-- Goal of the exercise --
All of the material should be reproduced exactly, with pictures left out.

-- Provided material --
^^^^

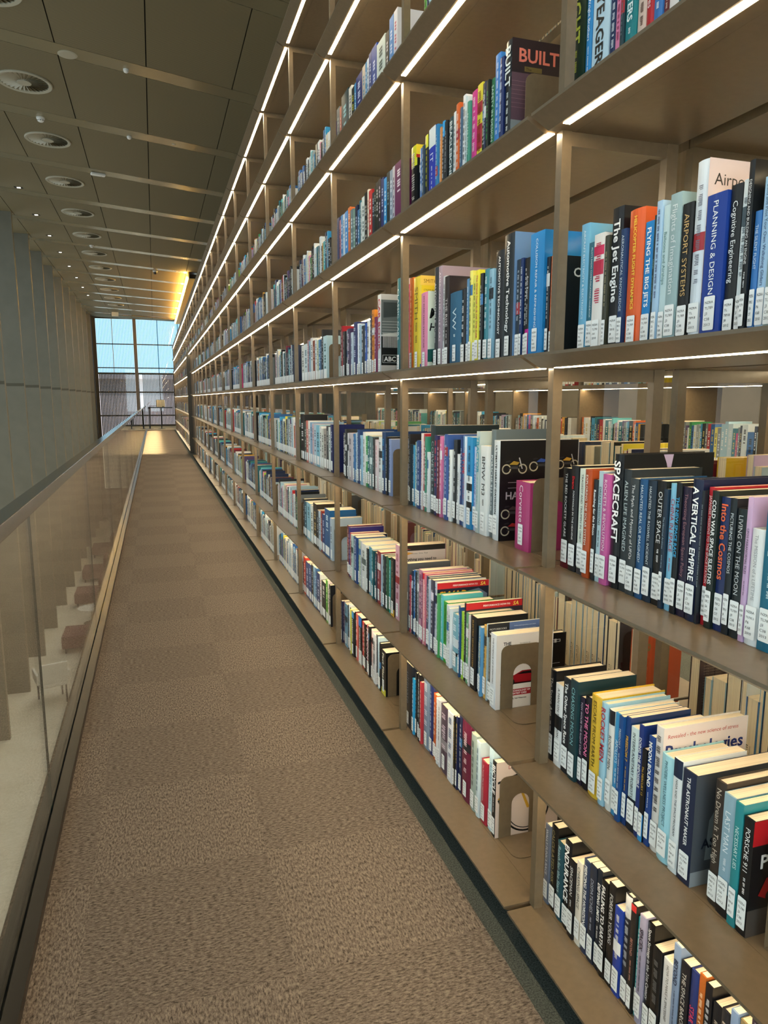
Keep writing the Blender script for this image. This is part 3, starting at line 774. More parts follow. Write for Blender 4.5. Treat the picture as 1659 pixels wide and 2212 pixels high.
def finz(x): return W(x, 0, 0)
for i, y in enumerate(FY):
    loc = W(-2.55, y, ZL)
    n_ = i-7
    if n_ < 0: lab = 'tall grey-green wall fin outside the photo, '+ORD[-n_-1]+' one behind the first visible fin'
    elif n_ == 0: lab = 'tall grey-green wall fin at the left edge of the photo, nearest of the row'
    else: lab = f'tall grey-green wall fin, {ORD[n_]} from the near end of the row along the void'
    if i == 0: fin0.location = loc; o = fin0; tag(o, lab, 'fin', 'tall grey wall fins beside the void')
    else: dup(fin0, loc, None, lab)
# last pier, frame and the end window
mb = MB(); mb.box(W(-3.85, YW-.35, ZL), W(-2.69, YW-.05, 3.9)); struct(mb.build('wall_far_pier', M['fin']))
mb = MB(); mb.box(W(-2.69, YW-.12, ZL), W(-2.56, YW, 3.9)); struct(mb.build('trim_4', M['steel']))
mb = MB(); mb.box(W(-2.56, YW-.12, ZL), W(-2.42, YW+.1, 3.9)); mb.box(W(-2.42, YW-.1, ZL), W(-.42, YW+.05, -4.2)); mb.box(W(-2.42, YW, 3.64), W(9, YW+.1, 4.2))
mb.box(W(3.4, YW, -1.5), W(9, YW+.1, 4.2)); struct(mb.build('wall_far', M['bronze_dark']))
win = struct(empty('window_1', W(-.5, YW, -1.29)))
def wbox(a, b): 
    q = win.location; return Vector(a)-q, Vector(b)-q
mb = MB()
for x in (-1.72, .28, 1.2, 2.2): mb.box(*wbox(W(x-.012, YW, -4.2), W(x+.012, YW+.05, 3.64)))
for z in (2.50, 1.42): mb.box(*wbox(W(-2.42, YW, z-.022), W(3.4, YW+.05, z+.022)))
for z in (.30, -.79): mb.box(*wbox(W(-2.42, YW, z-.03), W(3.4, YW+.06, z+.03)))
mb.box(*wbox(W(-2.42, YW-.02, 1.12), W(3.4, YW+.07, 1.20)))
mb.box(*wbox(W(-.42, YW-.02, -1.32), W(3.4, YW+.07, -1.22)))
mb.build('window_frame', M['bronze_dark'], win)
mb = MB(); mb.box(*wbox(W(-.80, YW-.08, -4.2), W(-.66, YW+.1, 3.64))); mb.build('mullion', M['bronze'], win)
mb = MB(); mb.face([p-win.location for p in (W(-2.42, YW+.02, -4.2), W(3.4, YW+.02, -4.2), W(3.4, YW+.02, 3.64), W(-2.42, YW+.02, 3.64))]); mb.build('pane', M['window'], win)
lo = MB(); hi = MB(); x = -2.40
while x < 3.4:
    if not -.66-.02 < x < -.52:
        lo.box(*wbox(W(x, YW+.22, -4.2), W(x+.044, YW+.36, 1.15)))
    hi.box(*wbox(W(x, YW+.22, 1.2), W(x+.031, YW+.25, 3.64))); x += .066
o = lo.build('dark_louvre', M['slat_dark'], win); o['kind'] = 'stuff'
o = hi.build('pale_louvre', M['frost'], win); o['kind'] = 'stuff'
mb = MB(); mb.face([p-win.location for p in (W(-2.42, YW+.28, 1.2), W(3.4, YW+.28, 1.2), W(3.4, YW+.28, 3.64), W(-2.42, YW+.28, 3.64))])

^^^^

-- The reply --
Keep writing the Blender script for this image. This is part 3, starting at line 774. More parts follow. Write for Blender 4.5. Treat the picture as 1659 pixels wide and 2212 pixels high.
def finz(x): return W(x, 0, 0)
for i, y in enumerate(FY):
    loc = W(-2.55, y, ZL)
    n_ = i-7
    if n_ < 0: lab = 'tall grey-green wall fin outside the photo, '+ORD[-n_-1]+' one behind the first visible fin'
    elif n_ == 0: lab = 'tall grey-green wall fin at the left edge of the photo, nearest of the row'
    else: lab = f'tall grey-green wall fin, {ORD[n_]} from the near end of the row along the void'
    if i == 0: fin0.location = loc; o = fin0; tag(o, lab, 'fin', 'tall grey wall fins beside the void')
    else: dup(fin0, loc, None, lab)
# last pier, frame and the end window
mb = MB(); mb.box(W(-3.85, YW-.35, ZL), W(-2.69, YW-.05, 3.9)); struct(mb.build('wall_far_pier', M['fin']))
mb = MB(); mb.box(W(-2.69, YW-.12, ZL), W(-2.56, YW, 3.9)); struct(mb.build('trim_4', M['steel']))
mb = MB(); mb.box(W(-2.56, YW-.12, ZL), W(-2.42, YW+.1, 3.9)); mb.box(W(-2.42, YW-.1, ZL), W(-.42, YW+.05, -4.2)); mb.box(W(-2.42, YW, 3.64), W(9, YW+.1, 4.2))
mb.box(W(3.4, YW, -1.5), W(9, YW+.1, 4.2)); struct(mb.build('wall_far', M['bronze_dark']))
win = struct(empty('window_1', W(-.5, YW, -1.29)))
def wbox(a, b): 
    q = win.location; return Vector(a)-q, Vector(b)-q
mb = MB()
for x in (-1.72, .28, 1.2, 2.2): mb.box(*wbox(W(x-.012, YW, -4.2), W(x+.012, YW+.05, 3.64)))
for z in (2.50, 1.42): mb.box(*wbox(W(-2.42, YW, z-.022), W(3.4, YW+.05, z+.022)))
for z in (.30, -.79): mb.box(*wbox(W(-2.42, YW, z-.03), W(3.4, YW+.06, z+.03)))
mb.box(*wbox(W(-2.42, YW-.02, 1.12), W(3.4, YW+.07, 1.20)))
mb.box(*wbox(W(-.42, YW-.02, -1.32), W(3.4, YW+.07, -1.22)))
mb.build('window_frame', M['bronze_dark'], win)
mb = MB(); mb.box(*wbox(W(-.80, YW-.08, -4.2), W(-.66, YW+.1, 3.64))); mb.build('mullion', M['bronze'], win)
mb = MB(); mb.face([p-win.location for p in (W(-2.42, YW+.02, -4.2), W(3.4, YW+.02, -4.2), W(3.4, YW+.02, 3.64), W(-2.42, YW+.02, 3.64))]); mb.build('pane', M['window'], win)
lo = MB(); hi = MB(); x = -2.40
while x < 3.4:
    if not -.66-.02 < x < -.52:
        lo.box(*wbox(W(x, YW+.22, -4.2), W(x+.044, YW+.36, 1.15)))
    hi.box(*wbox(W(x, YW+.22, 1.2), W(x+.031, YW+.25, 3.64))); x += .066
o = lo.build('dark_louvre', M['slat_dark'], win); o['kind'] = 'stuff'
o = hi.build('pale_louvre', M['frost'], win); o['kind'] = 'stuff'
mb = MB(); mb.face([p-win.location for p in (W(-2.42, YW+.28, 1.2), W(3.4, YW+.28, 1.2), W(3.4, YW+.28, 3.64), W(-2.42, YW+.28, 3.64))])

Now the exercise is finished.